Where virtually all of Pruitt’s hastily written rollbacks and suspensions have been blocked by the courts, Wheeler has taken a far more deliberative approach, immersing himself in the legal intricacies — a strategy that could make Wheeler one of the most effective drivers of the Trump administration’s ambitious plan to rewrite the nation’s rule book on the environment and climate.
“He’s done a fantastic job,” Trump said Friday of Wheeler, who has served as the EPA’s acting administrator since Pruitt stepped down in July amid a wave of ethics scandals. Supporters say the White House sees in Wheeler the anti-Pruitt: drama-free, lowkey and, most importantly, able to get the proposed rollbacks through the courts.
In doing this, however, Wheeler has already found himself at odds not only with conservative groups but others within his own administration.
But these tensions underscored what many say is the essential difference between Trump’s first and second choices for EPA chief: Where Pruitt sought the limelight, Wheeler sweats the details. And that could make him a far more formidable weapon than his predecessor in the Trump administration’s vast reshaping of environmental and climate rules.
“Andy Wheeler is one of the few calm spots in the turbulent seas of this executive branch,” said Scott Segal, a fossil-fuel lobbyist for Bracewell who has worked closely with Wheeler. “That must come as a pretty welcome relief to this White House.” He also has “sufficient process understanding to make that agenda stick,” Segal added.
This summer, for instance, the EPA took steps to replace the Clean Power Plan, a major Obama administration policy designed to reduce greenhouse gas emissions from power plants. The new version of the plan is significantly weaker.
But Pruitt had wanted to eliminate the program entirely, while Wheeler, according to several industry sources, insisted that the government was legally obligated to have a climate plan. Therefore, eliminating the Clean Power Plan without replacing it could be challenged in court and leave an opening for even tougher regulations under a future Democratic president.
“I got phone calls from conservatives wanting to know, ‘Why did we do anything? Why are we putting forward a proposal at all?’ ” Wheeler acknowledged in an interview last week. His argument, that more restrictive replacement is better than killing off the climate regulation entirely, won the day.

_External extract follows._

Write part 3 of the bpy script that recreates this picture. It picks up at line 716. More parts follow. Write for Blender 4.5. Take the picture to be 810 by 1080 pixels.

Then, in August, the EPA and the Transportation Department moved to gut another major federal effort to combat climate change by relaxing rules aimed at reducing car tailpipe pollution. The Trump administration plan also voided California’s ability to set its own, stricter standards, triggering a potentially ugly legal battle between Washington and blue states over the ability to fight global warming.